- [TASK PROMPT]: Return precisely the span of lines from the top of the material below to the line containing "COL = SC.collection", both included. Pictures are excluded.
** BEGIN MATERIAL FOR THIS TASK **
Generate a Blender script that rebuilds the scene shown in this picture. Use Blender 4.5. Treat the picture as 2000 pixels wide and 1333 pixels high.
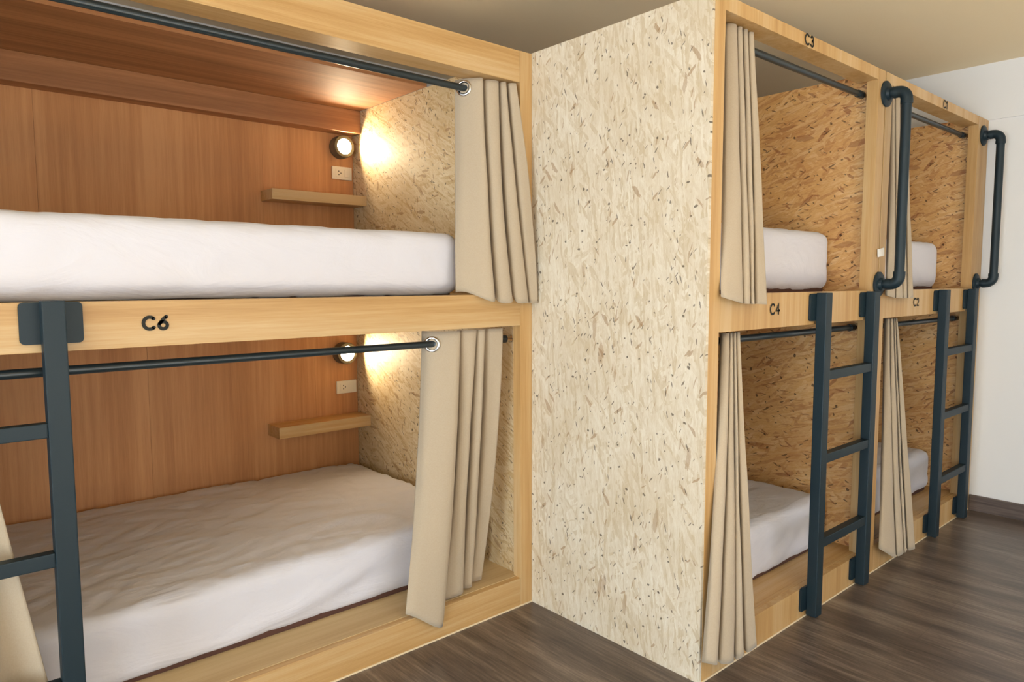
import bpy, bmesh, math, random
from mathutils import Vector, Matrix, noise
random.seed(7)
PI = math.pi
for o in list(bpy.data.objects): bpy.data.objects.remove(o)
SC = bpy.context.scene
COL = SC.collection

# ------------------------------------------------------------------ camera
cam_d = bpy.data.cameras.new('camera')
cam = bpy.data.objects.new('camera', cam_d); COL.objects.link(cam)
cam_d.sensor_width = 36.0; cam_d.sensor_fit = 'HORIZONTAL'; cam_d.lens = 1378.9/2000*36
cam_d.clip_start = .02; cam_d.clip_end = 60
YAW, PITCH, ROLL = -.7197, -.0838, -.00223
_c, _s = math.cos(YAW), math.sin(YAW)
_F = Vector((-_s*math.cos(PITCH), _c*math.cos(PITCH), math.sin(PITCH)))
_R = Vector((_c, _s, 0)); _U = _R.cross(_F)
_R, _U = _R*math.cos(ROLL)+_U*math.sin(ROLL), -_R*math.sin(ROLL)+_U*math.cos(ROLL)
M = Matrix((_R, _U, -_F)).transposed().to_4x4(); M.translation = Vector((-2.00332, -2.15884, 1.37661))
cam.matrix_world = M
SC.camera = cam

# ------------------------------------------------------------------ world, daylight, exposure
w = bpy.data.worlds.new('world'); SC.world = w; w.use_nodes = True
bgn = w.node_tree.nodes['Background']; bgn.inputs[0].default_value = (.80, .88, 1.0, 1); bgn.inputs[1].default_value = 1.0
def area(name, loc, target, sx, sy, power, color):
    d = bpy.data.lights.new(name, 'AREA'); d.shape = 'RECTANGLE'; d.size = sx; d.size_y = sy; d.energy = power; d.color = color
    o = bpy.data.objects.new(name, d); COL.objects.link(o); o.location = loc
    o.rotation_euler = (Vector(target)-Vector(loc)).to_track_quat('-Z', 'Y').to_euler()
    return o
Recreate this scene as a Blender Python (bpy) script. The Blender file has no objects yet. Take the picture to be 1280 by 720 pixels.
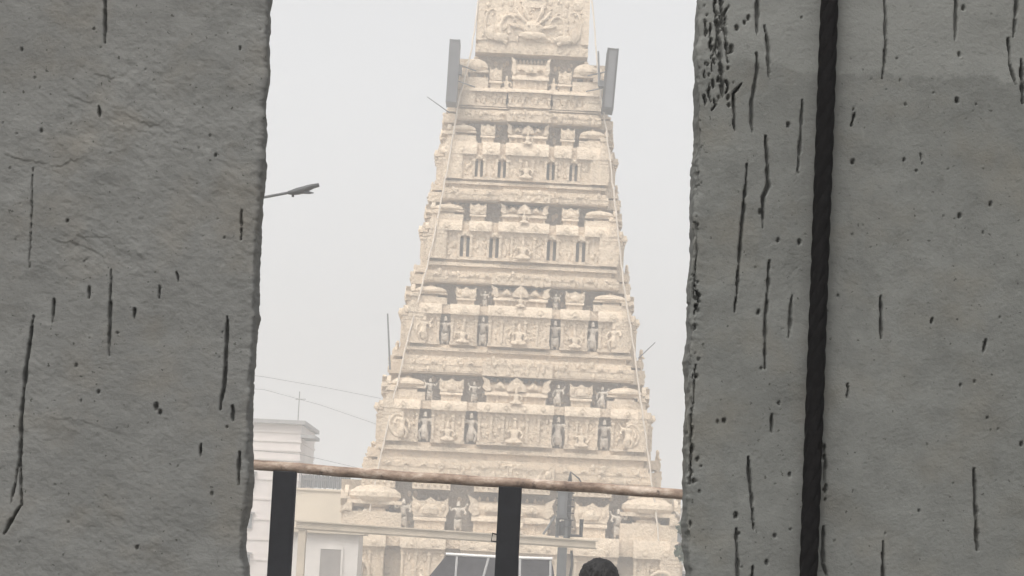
import bpy, bmesh, math, random
import numpy as np
from mathutils import Vector, Matrix, Euler

random.seed(11)
rng = np.random.default_rng(5)
scene = bpy.context.scene
col = scene.collection
R = math.radians

# ------------------------------------------------------------------ camera
F = 2772.0                      # focal length in pixels of a 1280 px wide frame
PITCH, ROLL = R(7.0), R(2.7)
DECK = 5.5                      # raised deck the photographer stands on
CAM = Vector((0, 0, DECK + 1.55))
fw = Vector((0, math.cos(PITCH), math.sin(PITCH)))
r0 = Vector((1, 0, 0)); u0 = Vector((0, -math.sin(PITCH), math.cos(PITCH)))
RC = r0 * math.cos(ROLL) + u0 * math.sin(ROLL)
UC = -r0 * math.sin(ROLL) + u0 * math.cos(ROLL)
cd = bpy.data.cameras.new('camera'); cam = bpy.data.objects.new('camera', cd); col.objects.link(cam)
M3 = Matrix((RC, UC, -fw)).transposed()
cam.matrix_world = Matrix.Translation(CAM) @ M3.to_4x4()
cd.sensor_width = 36; cd.lens = 36 * F / 1280; cd.clip_start = 0.05; cd.clip_end = 6000
scene.camera = cam

def at(px, py, Y):
    """world point at distance Y (plane of constant world Y) for a place measured on the photo"""
    d = fw + RC * ((px - 640) / F) + UC * ((360 - py) / F)
    return CAM + d * (Y / d.y)
def mpp(Y):                     # metres per photo pixel at distance Y
    return Y / F

# ------------------------------------------------------------------ helpers
def tag(o, label=None, cat=None, group=None, kind=None):
    if label: o['label'] = label
    if cat: o['category'] = cat
    if group: o['group'] = group
    if kind: o['kind'] = kind
    return o
def empty(name, loc=(0, 0, 0), rz=0):
    o = bpy.data.objects.new(name, None); col.objects.link(o)
    o.location = loc; o.rotation_euler.z = rz; o.empty_display_size = 0.3
    return o
def link_mesh(name, me, mat, parent=None, smooth=False):
    o = bpy.data.objects.new(name, me); col.objects.link(o)
    if mat is not None and not me.materials: me.materials.append(mat)
    if parent is not None: o.parent = parent
    if smooth:
        me.polygons.foreach_set('use_smooth', [True] * len(me.polygons))
    return o

class MB:
    """collects shapes into ONE mesh; T maps face coordinates (u, d, z) to x, y, z"""
    def __init__(s, T=None):
        s.v = []; s.f = []; s.T = T or (lambda u, d, z: (u, d, z))
    def add(s, vs, fs):
        n = len(s.v)
        s.v += [s.T(*p) for p in vs]
        s.f += [tuple(i + n for i in f) for f in fs]
    def box(s, a0, a1, b0, b1, c0, c1):
        vs = [(a, b, c) for c in (c0, c1) for a, b in ((a0, b0), (a1, b0), (a1, b1), (a0, b1))]
        s.add(vs, [(3, 2, 1, 0), (4, 5, 6, 7), (0, 1, 5, 4), (1, 2, 6, 5), (2, 3, 7, 6), (3, 0, 4, 7)])
    def prism(s, prof, u0, u1):         # profile of (d, z) swept along u
        n = len(prof)
        vs = [(u0, d, z) for d, z in prof] + [(u1, d, z) for d, z in prof]
        fs = [tuple(range(n - 1, -1, -1)), tuple(range(n, 2 * n))]
        fs += [(i, (i + 1) % n, n + (i + 1) % n, n + i) for i in range(n)]
        s.add(vs, fs)
    def plate(s, prof, d0, d1):         # outline of (u, z) with thickness in d
        n = len(prof)
        vs = [(u, d0, z) for u, z in prof] + [(u, d1, z) for u, z in prof]
        fs = [tuple(range(n - 1, -1, -1)), tuple(range(n, 2 * n))]
        fs += [(i, (i + 1) % n, n + (i + 1) % n, n + i) for i in range(n)]
        s.add(vs, fs)
    def lathe(s, cx, cy, prof, n=10, sx=1.0, sy=1.0, rot=0.0):     # profile of (r, z)
        vs = []; fs = []
        for r, z in prof:
            for k in range(n):
                a = 2 * math.pi * k / n + rot
                vs.append((cx + sx * r * math.cos(a), cy + sy * r * math.sin(a), z))
        m = len(prof)
        for j in range(m - 1):
            for k in range(n):
                fs.append((j * n + k, j * n + (k + 1) % n, (j + 1) * n + (k + 1) % n, (j + 1) * n + k))
        fs.append(tuple(range(n - 1, -1, -1))); fs.append(tuple((m - 1) * n + k for k in range(n)))
        s.add(vs, fs)
    def blob(s, cx, cy, cz, rx, ry, rz, n=8, m=5):
        prof = [(max(0.05, math.sin(math.pi * (j + .25) / (m + .5))), -math.cos(math.pi * (j + .25) / (m + .5))) for j in range(m + 1)]
        vs = []; fs = []
        for r, z in prof:
            for k in range(n):
                a = 2 * math.pi * k / n
                vs.append((cx + rx * r * math.cos(a), cy + ry * r * math.sin(a), cz + rz * z))
        for j in range(m):
            for k in range(n):
                fs.append((j * n + k, j * n + (k + 1) % n, (j + 1) * n + (k + 1) % n, (j + 1) * n + k))
        fs.append(tuple(range(n - 1, -1, -1))); fs.append(tuple(m * n + k for k in range(n)))
        s.add(vs, fs)
    def tube(s, pts, r, n=8):
        pts = [Vector(p) for p in pts]
        rs = r if isinstance(r, (list, tuple)) else [r] * len(pts)
        vs = []; fs = []
        prev = None
        for i, p in enumerate(pts):
            t = (pts[min(i + 1, len(pts) - 1)] - pts[max(i - 1, 0)]).normalized()
            if prev is None:
                a = Vector((1, 0, 0)) if abs(t.x) < .9 else Vector((0, 1, 0))
                x = t.cross(a).normalized()
            else:
                x = (prev - t * prev.dot(t)).normalized()
            prev = x; y = t.cross(x)
            for k in range(n):
                a = 2 * math.pi * k / n
                vs.append(tuple(p + x * (rs[i] * math.cos(a)) + y * (rs[i] * math.sin(a))))
        for i in range(len(pts) - 1):
            for k in range(n):
                fs.append((i * n + k, i * n + (k + 1) % n, (i + 1) * n + (k + 1) % n, (i + 1) * n + k))
        fs.append(tuple(range(n - 1, -1, -1))); fs.append(tuple((len(pts) - 1) * n + k for k in range(n)))
        s.add(vs, fs)
    def mesh(s, name, bevel=0.0):
        me = bpy.data.meshes.new(name); me.from_pydata(s.v, [], s.f)
        bm = bmesh.new(); bm.from_mesh(me)
        bmesh.ops.recalc_face_normals(bm, faces=bm.faces)
        if bevel > 0:
            bmesh.ops.bevel(bm, geom=[e for e in bm.edges if len(e.link_faces) == 2 and e.calc_face_angle() > .6], offset=bevel, segments=2, affect='EDGES', profile=.5)
        bm.to_mesh(me); bm.free()
        return me
    def build(s, name, mat, parent=None, smooth=False, bevel=0.0):
        return link_mesh(name, s.mesh(name, bevel), mat, parent, smooth)

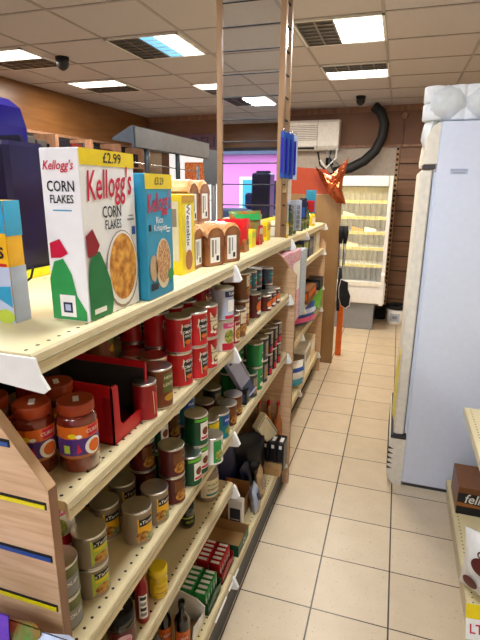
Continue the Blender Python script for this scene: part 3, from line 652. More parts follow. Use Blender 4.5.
can('pinkfruit', 223, 352, 's2', 'white and red fruit can under the pale blue topped can', GS, 1, -15)
c = gz(223, 352, LVL['s2']); d = Vector((c.x, c.y)).normalized(); cc = Vector((c.x, c.y))+d*.0372
put(('can', 'bluewhite', .0372, .109), can_maker(ST['bluewhite']), 'food_can', (cc.x, cc.y, LVL['s2']+.1093), -.2, 'pale blue and white can standing on the fruit can', 'can', GS)
canxy('bigred', -.537, 1.49, 's2', 'red labelled can between the fruit can and small bottle', GS, rot=-15) if 0 else None
canxy('bigred', -.537, 1.565, 's2', '# brown-red food can right of the section bracket', GS, 1, -15)
canxy('brownfood', -.540, 1.648, 's2', 'brown food can behind the tiny white bottle', GS, 2, -10) if 0 else canxy('brownfood', -.54, 1.648, 's2', 'brown chilli can behind the tiny white canister', GS, 1, -10)
b = gz(243, 333, LVL['s2'])
def tiny():
    r = .0165; m = MB().lathe([(r, 0), (r, .08), (r*.8, .088), (r*.5, .092)], 'milky', 20)
    d = MB(); q = cyl(r, 0, .0005)
    for z in (.015, .04, .064): d.ell(q, 0, z, .012, .009, 'kred')
    d.text(cyl(r, 0, .001), 'O', 0, .064, .012, 'milky')
    return [('canister_body', m.mesh('b'), []), ('label', d.mesh('l'), [])]
put('tiny', tiny, 'small_canister', (b.x-.01, b.y+.02, LVL['s2']), -.2, 'tiny white canister with red marks at the shelf front', 'canister')
canxy('bigred', -.62, 1.50, 's2', '# can in the row behind the pale blue can', GS, 2, 0)
canxy('brownfood', -.625, 1.60, 's2', '# brown can in the second row past the section bracket', GS, 2, 0)
canxy('brownfood', -.57, 1.79, 's2', '# brown labelled can of the stack half way along', GS, 2, 0)
canxy('orangefish', -.56, 1.93, 's2', '# orange curry can in the middle of the far section', GS, 1, -5)
canxy('brownfood', -.65, 1.88, 's2', '# brown can in the back row half way along', GS, 2, 0)
canxy('orangefish', -.545, 2.06, 's2', 'orange curry can third from the dividing panel', GS, 1, 0, h=.075)
canxy('orangefish', -.545, 2.145, 's2', 'orange curry can second from the dividing panel', GS, 1, 0, h=.075)
canxy('orangefish', -.545, 2.23, 's2', 'orange curry can nearest the dividing panel at the front', GS, 1, 0, h=.075)
for x, y, t in ((-.63, 2.02, 'left'), (-.63, 2.11, 'middle'), (-.63, 2.20, 'right')): canxy('tealsmall', x, y, 's2', '# teal fish can of the %s stack behind the orange curry cans' % t, GS, 2, 0, h=.085)
canxy('tealsmall', -.60, 2.30, 's2', '# teal fish can beside the dividing panel', GS, 2, 0, h=.08)
canxy('bluefish', -.71, 2.14, 's2', '# blue fish can deep in the shelf near the divider', GS, 2, 0)
# ---------------------------------------------------------------- third shelf
G3 = 'vegetable cans on the third shelf'
can('plum', 95, 601, 's3', '# cream can with black and lime label in the nearest stack', G3, 2, -22)
canxy('greygreen', -.582, .648, 's3', '# grey-green can squeezed behind the wooden end panel', G3, 2, -20)
canxy('pinkfruit', -.655, .74, 's3', '# can with pink circle label behind the nearest cream stack', G3, 2, -35)
can('potato', 139, 547, 's3', 'cream can with orange and black label, front of the shelf', G3, 1, -24)
can('potato', 156, 526, 's3', 'cream can with orange label, one place behind the front cream can', G3, 1, -22)
canxy('potato', -.648, .905, 's3', 'cream can with dark lid to the left of the front cream can', G3, 1, -22)
canxy('potato', -.655, 1.00, 's3', 'cream can in the second row near the maroon stack', G3, 1, -22)
canxy('potato', -.735, .94, 's3', 'cream can deepest behind the front cream can', G3, 1, -22)
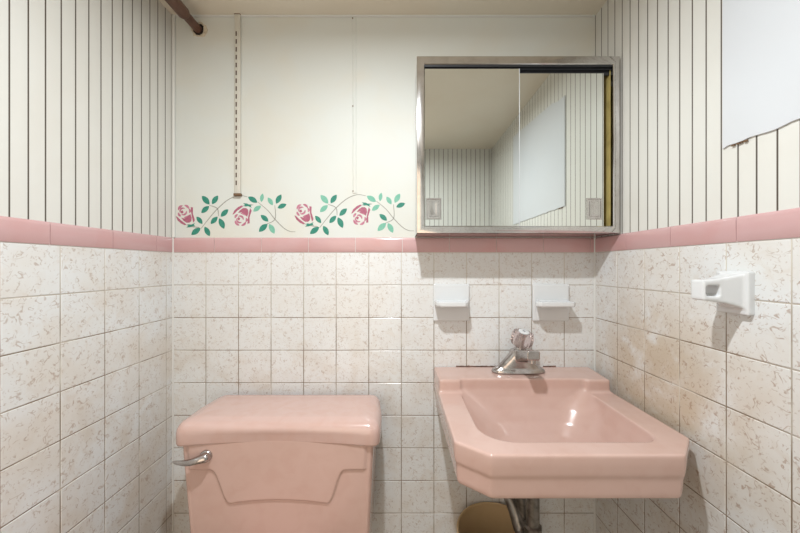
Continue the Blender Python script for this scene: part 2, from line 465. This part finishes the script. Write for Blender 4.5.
** END MATERIAL FOR THIS TASK **
- [SOLVED EXERCISE]:
Generate a Blender script that rebuilds the scene shown in this picture. Use Blender 4.5. Treat the picture as 2000 pixels wide and 1333 pixels high.
import bpy, bmesh, math, random
from mathutils import Vector, Matrix, noise
random.seed(7)
PI = math.pi
for o in list(bpy.data.objects): bpy.data.objects.remove(o)
SC = bpy.context.scene
COL = SC.collection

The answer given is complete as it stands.